The domestic slave trade within the United States was not affected by the 1807 law. Indeed, with the legal supply of imported slaves terminated, the domestic trade increased in importance. In addition, some smuggling of slaves persisted.

The Act affected only the import or export of slaves, and did not affect the internal trade in states or between states. During the American Revolution, all of the Thirteen Colonies prohibited their involvement in the international slave trade (some also internally abolished slavery), but three states later reopened the international slave trade (North Carolina banned slave imports in 1794, and strengthened the law in 1795. Georgia received transatlantic slave ships until 1798. South Carolina reopened the transatlantic slave trade in December 1803 and imported 39,075 enslaved people of African descent between 1804 and 1808). Article 1 Section 9 of the United States Constitution protected a state's involvement in the Atlantic slave trade for twenty years from federal prohibition. Article 5 said that this clause could not be affected by constitutional amendment. Only starting on January 1, 1808, could there be a federal law to abolish the international slave trade in all states, although individual states could and did ban it before such time.

The Migration or Importation of such Persons as any of the States now existing shall think proper to admit, shall not be prohibited by the Congress prior to the Year one thousand eight hundred and eight, but a tax or duty may be imposed on such Importation, not exceeding ten dollars for each Person.

By 1775, Africans both free and enslaved made up 20% of the population in the Thirteen Colonies, which made them the second-largest ethnic group after English Americans. In 1774, the influential, revolutionary Fairfax Resolves, called for an end to the "wicked, cruel, and unnatural" Atlantic slave trade. During the Revolutionary War, the United Colonies all pledged to ban their involvement in the transatlantic slave trade. This was done for a variety of economic, political, and moral reasons depending on the colony. After the American victory in 1783, South Carolina reopened its involvement in the slave trade until prohibiting it again in 1787, but then reopened it in 1803; while North Carolina allowed the trade beginning after the Treaty of Paris (1783) until abolishing its involvement in slave trading in 1794; and Georgia allowed the slave trade between 1783, until it closed its international trade in 1798. By 1807, only South Carolina allowed the Atlantic slave trade.

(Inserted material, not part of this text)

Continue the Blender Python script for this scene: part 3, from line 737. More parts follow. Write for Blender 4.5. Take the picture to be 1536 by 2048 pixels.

On March 22, 1794, Congress passed the Slave Trade Act of 1794, which prohibited making, loading, outfitting, equipping or dispatching of any ship to be used in the trade of slaves, essentially limiting the trade to foreign ships. On August 5, 1797, John Brown of Providence, Rhode Island became the first American to be tried in federal court under the 1794 law. Brown was convicted and was forced to forfeit his ship Hope. In the 1798 act creating the Mississippi Territory, Congress allowed slaves to be transferred from the rest of the United States to Mississippi Territory, and exempted the territory from the part of the 1787 Northwest Ordinance that abolished slavery in the Northwest Territory (modern-day Midwest) after 1800. However, the same act also abolished the importation of slaves to the Mississippi Territory from "foreign parts" (foreign nations). The penalty for illegally importing slaves from abroad to the territory was a fine of $300. In the Slave Trade Act of 1800, Congress outlawed U.S. citizens' investment in the trade and the employment of U.S. citizens on ships involved in the trade.

On March 3, 1805, Joseph Bradley Varnum submitted a Massachusetts Proposition to amend the Constitution and Abolish the Slave Trade. This proposition was tabled until 1807.